On the end-user side, Singh explained that “We wanted to solve the problem around compatibility – to keep it non-technical: why different chargers are not able to charge different cars, why chargers are not able to talk to all of the software, why they are so costly, and why people are unable to maintain them.”

A critical issue for any EV driver is the reliability of chargers. Singh explained that the failure could be the hardware – which Elocity addresses by designing and building their own hardware solution that is designed, built, and tested in Canada.

The second point of failure could be the communication, when the user is unable to get a signal from the EV charging network. To address that, Singh said, “We have given multiple options to our customers, and we have developed our algorithms to improve this communication. Our chargers, they don’t fail in communication because we offer Bluetooth, we offer ethernet, we offer Wi-Fi, we offer cellular. We offer multiple types of authentications, RFID based authentication, phone-based authentication, Bluetooth based authentication. Then on the cloud system we have 99.9% uptime.”

On the utility side Elocity wanted to address the challenges associated with increased demand on the grid. The SE Smart Grid Lab helped them understand the impacts on the grid and helped them develop algorithms to minimize the strain.

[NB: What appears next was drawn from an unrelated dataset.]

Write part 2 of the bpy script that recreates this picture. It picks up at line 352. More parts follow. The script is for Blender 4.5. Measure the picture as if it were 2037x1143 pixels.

“We worked with the Lab on a real project with London Hydro, and also with Toronto Hydro,” Singh noted, “so they are not only for us to conceptualize, design, test, and validate; they are also our project partners,” he said of TMU’s Smart Grid Lab.

The partnerships on these two pilot projects provided them with the data and analytics to build their algorithms around prediction and forecasting demand.

“We want to pick when to charge, when not to charge, when to shift demand,” he explained, “and what will be the stability of the system if 10 people start charging versus five people versus two people.”

The analytics from those two projects allowed them to develop a model that ensures end users are getting the most cost-effective charge, while “the grid operator can be ensured that they will not face problems with blackouts because the demand can be managed,” he explained.

Broader EV adoption, as well as electrification as a whole, will put more and more strain on the grid. Meeting those demands as Canada transitions to net-zero by 2050 will require a multi-faceted approach that includes improving energy efficiency, deploying new technology and algorithms to shift and manage demand, implementing smart technology on the grid, and supplementing the grid with distributed energy resources. Initiatives like TMU’s Schneider Electric Smart Grid Lab connects students with real world applications that will be critical to the future of electricity, and ultimately, preparing them to contribute and innovate in the future electricity workforce.